Scenes from LSUN showing conference rooms as ranked by ADGAN. The top rows contain anomalous samples, the bottom rows scenes categorized as normal.

Fig. 6.

Scenes from LSUN showing churches, ranked by ADGAN. Top rows: anomalous samples. Bottom rows: normal samples.

4.4 Unsupervised Anomaly Detection

In the second task we showcase the use of ADGAN in a practical setting where no ground truth information is available. For this we first trained a generator on LSUN scenes. We then used ADGAN to find the most anomalous images within the corresponding validation sets containing 300 images. The images associated with the highest and lowest anomaly scores of three different scene categories are shown in Figs. 4, 5, and 6. Note that the large training set sizes in this experiment would complicate the use of non-parametric methods such as KDE and OC-SVMs.

To additionally quantify the performance on LSUN, we build a test set from combining the 300 validation samples of each scene. After training the generator on bedrooms only we recorded whether ADGAN assigns them low anomaly scores, while assigning high scores to samples showing any of the remaining scenes. This resulted in an AUC of 0.641.

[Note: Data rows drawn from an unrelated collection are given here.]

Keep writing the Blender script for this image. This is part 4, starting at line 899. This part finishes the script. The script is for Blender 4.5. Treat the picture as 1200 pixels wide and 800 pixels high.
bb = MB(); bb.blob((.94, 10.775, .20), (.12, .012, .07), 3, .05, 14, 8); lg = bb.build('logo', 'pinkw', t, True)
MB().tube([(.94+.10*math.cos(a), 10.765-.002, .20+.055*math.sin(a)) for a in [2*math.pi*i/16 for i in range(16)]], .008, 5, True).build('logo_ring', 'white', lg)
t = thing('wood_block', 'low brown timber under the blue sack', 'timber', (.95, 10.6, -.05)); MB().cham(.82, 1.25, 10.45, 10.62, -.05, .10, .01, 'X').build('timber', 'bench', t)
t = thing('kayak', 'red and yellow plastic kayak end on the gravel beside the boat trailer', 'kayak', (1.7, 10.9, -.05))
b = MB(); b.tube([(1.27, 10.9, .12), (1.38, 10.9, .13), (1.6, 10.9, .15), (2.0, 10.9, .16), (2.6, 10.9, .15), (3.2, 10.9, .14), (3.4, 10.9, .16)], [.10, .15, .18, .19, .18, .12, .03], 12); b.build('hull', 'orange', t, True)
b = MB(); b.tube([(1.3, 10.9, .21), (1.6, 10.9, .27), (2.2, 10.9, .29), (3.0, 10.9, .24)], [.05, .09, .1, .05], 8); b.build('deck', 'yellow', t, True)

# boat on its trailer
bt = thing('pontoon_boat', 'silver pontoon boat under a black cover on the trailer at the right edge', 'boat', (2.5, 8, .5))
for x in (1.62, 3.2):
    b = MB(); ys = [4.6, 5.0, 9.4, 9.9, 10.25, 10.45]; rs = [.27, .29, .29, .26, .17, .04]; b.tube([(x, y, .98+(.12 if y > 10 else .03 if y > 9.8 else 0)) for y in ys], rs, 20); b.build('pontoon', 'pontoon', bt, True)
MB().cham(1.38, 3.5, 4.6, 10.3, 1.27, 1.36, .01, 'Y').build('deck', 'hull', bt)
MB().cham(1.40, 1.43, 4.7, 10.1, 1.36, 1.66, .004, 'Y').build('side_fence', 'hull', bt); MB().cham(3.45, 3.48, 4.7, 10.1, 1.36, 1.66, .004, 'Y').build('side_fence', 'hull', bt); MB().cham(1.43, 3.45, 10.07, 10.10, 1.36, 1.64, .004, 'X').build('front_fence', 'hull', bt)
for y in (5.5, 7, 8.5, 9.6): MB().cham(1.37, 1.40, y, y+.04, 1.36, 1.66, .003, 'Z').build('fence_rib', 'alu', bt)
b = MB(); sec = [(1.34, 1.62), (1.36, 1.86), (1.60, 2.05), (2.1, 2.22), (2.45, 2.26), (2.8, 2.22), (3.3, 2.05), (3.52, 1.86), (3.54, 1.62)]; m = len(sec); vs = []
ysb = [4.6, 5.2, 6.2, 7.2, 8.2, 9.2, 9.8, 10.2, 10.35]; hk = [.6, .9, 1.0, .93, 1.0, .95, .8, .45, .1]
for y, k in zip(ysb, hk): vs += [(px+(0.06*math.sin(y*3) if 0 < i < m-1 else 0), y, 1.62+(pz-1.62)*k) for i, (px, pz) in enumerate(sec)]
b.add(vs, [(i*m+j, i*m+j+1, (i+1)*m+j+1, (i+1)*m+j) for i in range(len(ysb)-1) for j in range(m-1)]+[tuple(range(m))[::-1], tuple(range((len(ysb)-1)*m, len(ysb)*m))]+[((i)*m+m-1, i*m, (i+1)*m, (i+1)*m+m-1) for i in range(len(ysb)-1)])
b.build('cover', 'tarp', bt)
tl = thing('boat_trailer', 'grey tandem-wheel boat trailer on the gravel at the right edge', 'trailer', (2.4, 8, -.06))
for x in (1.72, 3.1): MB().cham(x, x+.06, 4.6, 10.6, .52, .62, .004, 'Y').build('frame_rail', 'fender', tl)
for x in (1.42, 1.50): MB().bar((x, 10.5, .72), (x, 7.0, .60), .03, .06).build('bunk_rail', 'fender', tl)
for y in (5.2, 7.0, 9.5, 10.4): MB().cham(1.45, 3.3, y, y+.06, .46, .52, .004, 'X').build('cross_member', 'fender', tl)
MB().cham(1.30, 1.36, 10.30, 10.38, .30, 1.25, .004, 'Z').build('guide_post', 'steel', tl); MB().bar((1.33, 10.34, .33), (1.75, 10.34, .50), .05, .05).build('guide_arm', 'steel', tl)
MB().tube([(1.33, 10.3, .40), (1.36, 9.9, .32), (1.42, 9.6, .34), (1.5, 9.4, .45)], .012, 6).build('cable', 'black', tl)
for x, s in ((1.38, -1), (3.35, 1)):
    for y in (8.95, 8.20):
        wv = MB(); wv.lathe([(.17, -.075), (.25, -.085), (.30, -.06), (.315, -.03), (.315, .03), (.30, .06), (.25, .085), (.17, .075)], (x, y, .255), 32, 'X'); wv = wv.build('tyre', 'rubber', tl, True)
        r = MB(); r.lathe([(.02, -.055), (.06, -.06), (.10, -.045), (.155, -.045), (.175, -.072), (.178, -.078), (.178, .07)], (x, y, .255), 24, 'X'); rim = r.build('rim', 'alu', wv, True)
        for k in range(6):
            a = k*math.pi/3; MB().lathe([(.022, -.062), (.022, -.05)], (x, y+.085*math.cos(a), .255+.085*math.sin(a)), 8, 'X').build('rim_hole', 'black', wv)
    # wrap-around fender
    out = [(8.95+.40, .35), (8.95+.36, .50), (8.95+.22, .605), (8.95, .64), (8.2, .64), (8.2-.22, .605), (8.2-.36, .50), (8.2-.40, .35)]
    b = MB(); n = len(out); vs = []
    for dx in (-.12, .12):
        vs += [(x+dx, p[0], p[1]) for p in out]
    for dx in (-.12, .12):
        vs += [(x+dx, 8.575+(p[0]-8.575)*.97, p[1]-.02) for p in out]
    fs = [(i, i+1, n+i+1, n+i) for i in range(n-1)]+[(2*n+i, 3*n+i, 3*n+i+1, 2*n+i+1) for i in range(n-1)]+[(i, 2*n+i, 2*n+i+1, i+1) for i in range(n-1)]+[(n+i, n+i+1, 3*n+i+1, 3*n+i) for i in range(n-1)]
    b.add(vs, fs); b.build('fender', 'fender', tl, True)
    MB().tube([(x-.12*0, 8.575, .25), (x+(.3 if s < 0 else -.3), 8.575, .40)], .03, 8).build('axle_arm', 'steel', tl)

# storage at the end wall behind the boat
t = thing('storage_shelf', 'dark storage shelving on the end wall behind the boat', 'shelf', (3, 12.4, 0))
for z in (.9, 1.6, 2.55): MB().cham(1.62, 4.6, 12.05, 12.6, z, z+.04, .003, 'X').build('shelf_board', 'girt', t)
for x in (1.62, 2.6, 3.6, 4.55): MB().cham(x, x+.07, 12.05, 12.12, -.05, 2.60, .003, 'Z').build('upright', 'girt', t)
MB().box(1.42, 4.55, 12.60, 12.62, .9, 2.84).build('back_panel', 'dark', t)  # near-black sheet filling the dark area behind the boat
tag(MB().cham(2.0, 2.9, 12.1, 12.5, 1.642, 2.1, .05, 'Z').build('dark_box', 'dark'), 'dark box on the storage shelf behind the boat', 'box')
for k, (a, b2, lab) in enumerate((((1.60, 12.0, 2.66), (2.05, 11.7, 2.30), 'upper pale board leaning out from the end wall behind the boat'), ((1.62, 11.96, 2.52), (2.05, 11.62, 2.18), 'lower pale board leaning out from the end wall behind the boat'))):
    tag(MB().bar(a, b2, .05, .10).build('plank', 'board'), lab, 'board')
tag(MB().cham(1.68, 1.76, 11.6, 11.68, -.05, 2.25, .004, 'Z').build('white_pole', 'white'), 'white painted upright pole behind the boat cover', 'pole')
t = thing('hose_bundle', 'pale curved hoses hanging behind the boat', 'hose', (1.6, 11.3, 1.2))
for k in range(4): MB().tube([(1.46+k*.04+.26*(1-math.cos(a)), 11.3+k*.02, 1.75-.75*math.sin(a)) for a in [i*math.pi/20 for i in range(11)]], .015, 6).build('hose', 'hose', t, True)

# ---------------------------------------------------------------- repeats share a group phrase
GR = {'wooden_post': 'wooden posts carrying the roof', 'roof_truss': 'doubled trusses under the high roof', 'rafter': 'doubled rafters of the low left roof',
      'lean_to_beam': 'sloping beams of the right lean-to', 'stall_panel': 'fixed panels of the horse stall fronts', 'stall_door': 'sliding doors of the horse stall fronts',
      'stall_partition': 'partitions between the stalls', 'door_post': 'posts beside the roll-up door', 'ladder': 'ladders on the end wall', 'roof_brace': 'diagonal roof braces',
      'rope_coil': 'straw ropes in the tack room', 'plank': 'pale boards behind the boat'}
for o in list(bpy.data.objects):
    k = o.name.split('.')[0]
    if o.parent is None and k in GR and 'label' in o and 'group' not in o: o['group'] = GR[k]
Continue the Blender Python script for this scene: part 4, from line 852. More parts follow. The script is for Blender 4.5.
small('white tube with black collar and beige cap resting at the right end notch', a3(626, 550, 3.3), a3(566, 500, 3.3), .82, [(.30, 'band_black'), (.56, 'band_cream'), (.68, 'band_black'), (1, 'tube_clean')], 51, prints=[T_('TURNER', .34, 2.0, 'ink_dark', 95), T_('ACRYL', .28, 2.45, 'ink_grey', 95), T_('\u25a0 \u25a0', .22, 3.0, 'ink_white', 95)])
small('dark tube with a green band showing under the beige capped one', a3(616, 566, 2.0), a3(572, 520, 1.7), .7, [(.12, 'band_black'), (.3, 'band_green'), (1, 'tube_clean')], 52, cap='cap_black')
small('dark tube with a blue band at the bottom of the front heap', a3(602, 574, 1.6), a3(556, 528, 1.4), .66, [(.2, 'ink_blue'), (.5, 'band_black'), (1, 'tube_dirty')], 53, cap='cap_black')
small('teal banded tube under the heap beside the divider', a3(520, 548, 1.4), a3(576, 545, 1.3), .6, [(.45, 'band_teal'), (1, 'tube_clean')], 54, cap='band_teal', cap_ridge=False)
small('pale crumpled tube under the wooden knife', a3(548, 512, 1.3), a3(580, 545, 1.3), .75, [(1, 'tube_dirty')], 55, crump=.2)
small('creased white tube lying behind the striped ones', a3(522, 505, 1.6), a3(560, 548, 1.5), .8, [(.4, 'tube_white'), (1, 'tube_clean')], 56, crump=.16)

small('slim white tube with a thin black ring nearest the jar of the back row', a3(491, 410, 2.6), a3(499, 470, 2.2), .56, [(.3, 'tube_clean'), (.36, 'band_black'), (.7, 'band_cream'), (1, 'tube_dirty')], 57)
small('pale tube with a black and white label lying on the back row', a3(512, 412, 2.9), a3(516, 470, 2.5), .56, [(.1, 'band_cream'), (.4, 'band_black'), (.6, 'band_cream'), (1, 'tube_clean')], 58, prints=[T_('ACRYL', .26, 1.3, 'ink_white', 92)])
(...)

As can be seen from visually inspecting the LSUN scenes flagged as anomalous, our method has the ability to discern usual from unusual samples. We infer that ADGAN is able to incorporate many properties of an image. It does not merely look at colors, but also takes into account whether shown geometries are canonical, or whether an image contains a foreign object (like a caption). Opposed to this, samples that are assigned a low anomaly score are in line with a classes’ Ideal Form. They show plain colors, are devoid of foreign objects, and were shot from conventional angles. In the case of bedrooms, some of the least anomalous samples are literally just a bed in a room.

5 Conclusion

We showed that searching the latent space of the generator can be leveraged for use in anomaly detection tasks. To that end, our proposed method: (i) delivers state-of-the-art performance on standard image benchmark datasets; (ii) can be used to scan large collections of unlabeled images for anomalous samples.

To the best of our knowledge we also reported the first results of using VAEs for anomaly detection. We remain optimistic that boosting its performance is possible by additional tuning of the underlying neural network architecture or an informed substitution of the latent prior.

Accounting for unsuitable initializations by jointly optimizing latent vectors and generator parameterization are key ingredients to help ADGAN achieve strong experimental performance. Nonetheless, we are confident that approaches such as initializing from an approximate inversion of the generator as in ALI [9, 10], or substituting the reconstruction loss for a more elaborate variant, such as the Laplacian pyramid loss [28], can be used to improve our method further.